In keeping with the appalling absence of honesty, integrity and responsibility that HSBC has displayed from at least 2008 (when ordinary British taxpayers saved the banks) the bank’s chairman initially denied HSBC’s Swiss subsidiary had facilitated tax avoidance.

Flint has appeared very much more concerned about the “horrible reputational damage” HSBC has suffered in recent weeks, and has offered lamely that more robust practices for screening clients are now in place in Switzerland.

In an effort to downplay scandal at home surrounding the bank’s Swiss arm, Flint stressed only 2% of those who stash money in HSBC’s Swiss subsidiary are British.
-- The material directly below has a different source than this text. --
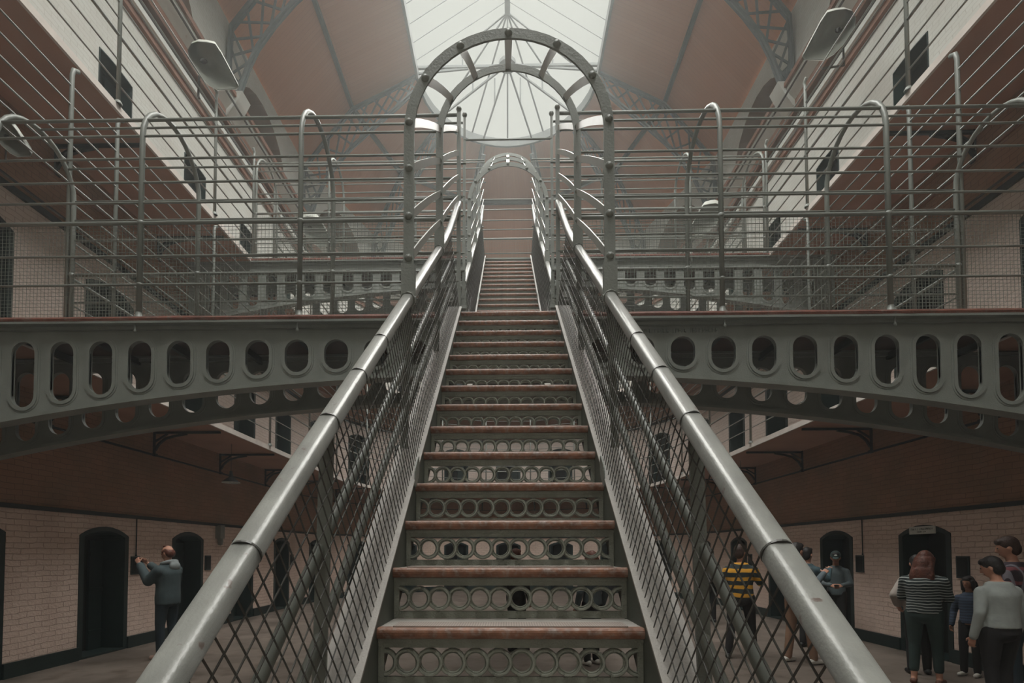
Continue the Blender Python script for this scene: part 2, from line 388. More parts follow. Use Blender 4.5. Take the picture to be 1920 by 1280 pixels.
# ---------------------------------------------------------------- roof
RIM, FOLD, EAV = (2.9, 17.0), (5.0, 16.0), (6.65, 14.15)
def poly5(R, a):   # radius of a 5-gon of circumradius R towards angle a (deg)
    m = a % 36 - 18; return R * cos(radians(18)) / cos(radians(m))
def roofline(R, poly, n=20):
    p = [(-R, Y0)]
    for k in range(n + 1):
        a = 180 * k / n; r = poly5(R, a) if poly else R
        if k in (0, n): r = R
        p.append((-r * cos(radians(a)), YC + r * sin(radians(a))))
    p.append((R, Y0)); return p
mb = MB(); rings = [[(x, y, EAV[1]) for x, y in roofline(EAV[0], True)], [(x, y, FOLD[1]) for x, y in roofline(FOLD[0], True)], [(x, y, RIM[1]) for x, y in roofline(RIM[0], False)]]
v0 = 0
for A, B in zip(rings[:-1], rings[1:]):
    run = 0; wd = (V3(A[0]) - V3(B[0])).length
    for i in range(len(A) - 1):
        l = (V3(A[i]) - V3(A[i + 1])).length
        mb.quad(A[i], A[i + 1], B[i + 1], B[i], [(v0 / 1, run), (v0, run + l), (v0 + wd, run + l), (v0 + wd, run)]); run += l
    v0 += wd
    # outer skin
    up = V3((0, 0, .15))
    for i in range(len(A) - 1): mb.quad(V3(B[i]) + up, V3(B[i + 1]) + up, V3(A[i + 1]) + up, V3(A[i]) + up, [(0, 0)] * 4)
mb.build('ceiling', [roofm], kind='structure')
mb = MB()
for (x, y), (x2, y2) in zip(roofline(FOLD[0], True)[:-1], roofline(FOLD[0], True)[1:]): mb.bar((x, y, FOLD[1] - .06), (x2, y2, FOLD[1] - .06), .14, .1)
mb.build('trim_20', trussD, kind='structure')
mb = MB()
rl = roofline(RIM[0], False)
for (x, y), (x2, y2) in zip(rl[:-1], rl[1:]): mb.bar((x, y, RIM[1] - .02), (x2, y2, RIM[1] - .02), .3, .08)
mb.build('trim_21', trussD, kind='structure')
# glazed ridge light
RZ = 19.05
gz = MB(); fr = MB()
for s in (-1, 1): gz.quad((s * 2.9, Y0, 17.15), (s * 2.9, YC, 17.15), (0, YC, RZ), (0, Y0, RZ))
arc = rl[1:-1]
for (x, y), (x2, y2) in zip(arc[:-1], arc[1:]): gz.poly([(x, y, 17.15), (x2, y2, 17.15), (0, YC, RZ)])
gz.build('window_1', glass, kind='structure')
for k in range(39):
    y = Y0 + .58 * k + .3
    if y < YC:
        for s in (-1, 1): fr.bar((s * 2.9, y, 17.14), (0, y, RZ - .01), .014, .012)
fr.bar((0, Y0, RZ - .02), (0, YC, RZ - .02), .2, .17)
fr.bar((0, YC, RZ), (0, YC, 17.3), .03, .03)
for k in range(1, 20, 3):
    x, y = arc[k]; fr.bar((x, y, 17.13), (0, YC, RZ - .02), .03, .05)
for k in range(0, 21, 4):
    x, y = arc[k]; fr.bar((x, y, 17.05), (0, YC, 17.3), .06, .05)
    mx, my = x * .5, YC + (y - YC) * .5; fr.bar((mx, my, 17.18), (mx, my, 18.1), .05, .04)
fr.lathe([(0, -.06), (.28, -.06), (.28, .06), (0, .06)], (0, YC, 17.3), 12)
fr.box(-.01, 2.9, YC - .04, YC + .04, 17.2, 17.28); fr.box(-2.9, .01, YC - .04, YC + .04, 17.2, 17.28)
fr.build('window_1_frame', trussD, kind='structure')
mb = MB(); mb.poly([(-XW, Y0 + .02, 14), (XW, Y0 + .02, 14), (XW, Y0 + .02, 19.6), (-XW, Y0 + .02, 19.6)], [(0, 0), (13, 0), (13, 5), (0, 5)]); mb.build('wall_back_gable', bwhite, kind='structure')

# lattice arched trusses
TOP = [(6.5, 12.35), (6.52, 13.2), (6.48, 13.95), (5.75, 14.9), (4.98, 15.8), (4.2, 16.2), (3.5, 16.55), (2.95, 16.85)]
BOT = [(6.32, 12.2), (6.08, 12.95), (5.85, 13.45), (5.45, 14.02), (5.0, 14.55), (4.35, 15.15), (3.6, 15.8), (2.9, 16.45)]
def lerp(P, t):
    t *= len(P) - 1; i = min(int(t), len(P) - 2); f = t - i; return (P[i][0] * (1 - f) + P[i + 1][0] * f, P[i][1] * (1 - f) + P[i + 1][1] * f)
def half_truss(mb, corbel, O, d, w=.1):
    n = V3((-d.y, d.x, 0)); P = lambda q: O + d * q[0] + V3((0, 0, q[1]))
    for A in (TOP, BOT):
        for a, b in zip(A[:-1], A[1:]):
            mb.bar(P(a), P(b), w * 1.6, .05, n); mb.bar(P(a), P(b), .03, .12, n)
    N = 13
    for k in range(N):
        a, b = k / N, (k + 1) / N
        if k == 0: mb.prism([P(lerp(TOP, 0)), P(lerp(TOP, .09)), P(lerp(BOT, .07)), P(lerp(BOT, 0))], n * .03)
        mb.bar(P(lerp(TOP, a)), P(lerp(BOT, min(1, b + .05))), .02, .055, n); mb.bar(P(lerp(BOT, a)), P(lerp(TOP, min(1, b + .05))), .02, .055, n)
    q = [(6.62, 11.6), (6.62, 12.25), (6.1, 12.25), (6.2, 12.05), (6.42, 11.7)]
    corbel.prism([P(a) - n * .2 for a in q], n * .4)
tl = ['nearest', 'second', 'third', 'fourth', 'fifth', 'last before the rounded end']
for i, y in enumerate(TY):
    if y < Y0: continue
    t = thing('roof_truss', 'grey iron lattice arch truss across the hall roof, %s' % ('just before the rounded end' if i == len(TY) - 1 else 'springing beside the big hooded lamps' if i == len(TY) - 2 else '%s behind the viewer' % ORD[len(TY) - 3 - i]), 'roof truss', (0, y, 0), group='arched roof trusses')
    for s in (-1, 1):
        a, b = MB(), MB(); half_truss(a, b, V3((0, 0, 0)), V3((s, 0, 0)))
        a.build('lattice_arch', truss, t); b.build('corbel', white, t)
for i, ang in enumerate((36, 72, 108, 144)):
    t = thing('roof_rib', 'grey iron lattice rib in the rounded end, %s' % ['leftmost of four', 'second from the left', 'third from the left', 'rightmost of four'][i], 'roof rib', (0, YC, 0), group='radial ribs of the rounded end')
    d = V3((-cos(radians(ang)), sin(radians(ang)), 0)); a, b = MB(), MB(); half_truss(a, b, V3((0, 0, 0)), d)
    a.build('lattice_arch', truss, t); b.build('corbel', white, t)

# ---------------------------------------------------------------- gallery railings
Z1 = [4.32, 4.62, 4.94, 5.16, 5.38, 5.61, 5.85, 6.07, 6.31, 6.54, 6.78, 7.02, 7.26]
Z2 = [7.95, 8.28, 8.63, 8.86, 9.09, 9.32, 9.55, 9.78]
BF, BB = 5.19, 6.17          # bridge front and back
def gallery_rail(lv, side):
    z0 = (G1, G2)[lv]; zs = (Z1, Z2)[lv]; top = (7.52, 9.98)[lv]; R = XE
    gap = ((BF, BB), (BF + 5.53, BB + 5.53))[lv]
    txt = ('first', 'upper')[lv]
    if side:
        t = thing('gallery_railing', 'long grey tubular railing along the %s %s gallery' % ('left' if side < 0 else 'right', txt), 'railing')
        x = side * R
        py = [2.3, BF - .02, BB, 6.92, 9.29, 11.62, 13.95, 16.2, -.1, -2.4, -4.7] if lv == 0 else [2.3, 4.6, 6.92, 9.29, 11.7, 13.95, 16.2, -.1, -2.4, -4.7, gap[0]]
        for y in py:
            b = MB(); hk = .09 if lv == 0 else -.05
            b.tube([(x, y, z0 + .01), (x, y, top - .12), (x, y + .02, top - .04), (x, y + hk, top)], .026, 8)
            b.lathe([(.05, 0), (.05, .02), (.03, .05)], (x, y, z0), 10); b.build('post', iront, t, True)
        for k, z in enumerate(zs):
            r = .021 if k == 2 else .0115
            cut = (lv == 0 and z < 6.0) or (lv == 1 and z < 9.7)
            for a, e in ([(Y0, gap[0]), (gap[1], YC)] if cut else [(Y0, YC)]):
                b = MB(); b.tube([(x, a, z), (x, e, z)], r, 6); b.build('rail', iront, t, True)
    else:
        t = thing('gallery_railing', 'curved grey tubular railing around the far end of the %s gallery' % txt, 'railing')
        pts = [(x, y) for x, y in upath(R)[1:-1]]
        for x, y in pts[1:-1]:
            b = MB(); b.tube([(x, y, z0 + .01), (x, y, top)], .026, 8); b.build('post', iront, t, True)
        for k, z in enumerate(zs):
            b = MB(); b.tube([(x, y, z) for x, y in pts], .021 if k == 2 else .0115, 6); b.build('rail', iront, t, True)
for lv in (0, 1):
    for sd in (-1, 1, 0): gallery_rail(lv, sd)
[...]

But it is the response of the senior-most HSBC management to the leaked files that has evoked disgust — concerning the leaked files Flint has said the bank’s immediate reaction was to examine weaknesses in its data security measures! This amounts to saying that HSBC is more concerned with how the incriminating evidence found its way out, rather than its own alleged criminality that was uncovered by a whistleblower.

There is now a clear signal that this latest transgression by HSBC, and the widespread vociferous public reaction to the leak, has moved the authorities in the UK to act.

The former Director of Public Prosecution, Ken Macdonald, said HSBC could be liable for criminal charges, arguing that there are reasonable grounds to investigate the bank for “cheating” Her Majesty’s Revenue and Customs. Macdonald said clear evidence indicates HSBC Swiss engaged in years of “systematic and profitable collusion in serious criminal activity against the exchequers of a number of countries”.

He has said that when this “grave cross-border crime” came to the attention of British revenue and customs authorities, they should have prompted “urgent and sustained criminal investigation”.

Under the circumstances, better late than never may be some comfort to the public in Britain and elsewhere. The impunity of big banks has indeed been galling. The Libor scandal was exposed in 2012, implicating a cartel of banks in the fraudulent manipulation of the average interest rate of London banks.

And, in November 2014 five of the world’s biggest banks — JP Morgan Chase, UBS, Citigroup, the Royal Bank of Scotland, and HSBC — were collectively fined US$4.25bn by British, Swiss and American authorities for fixing foreign exchange rates. It is well past high time for strict, long-lasting penalties on those who keep the hard-earned monies of the public.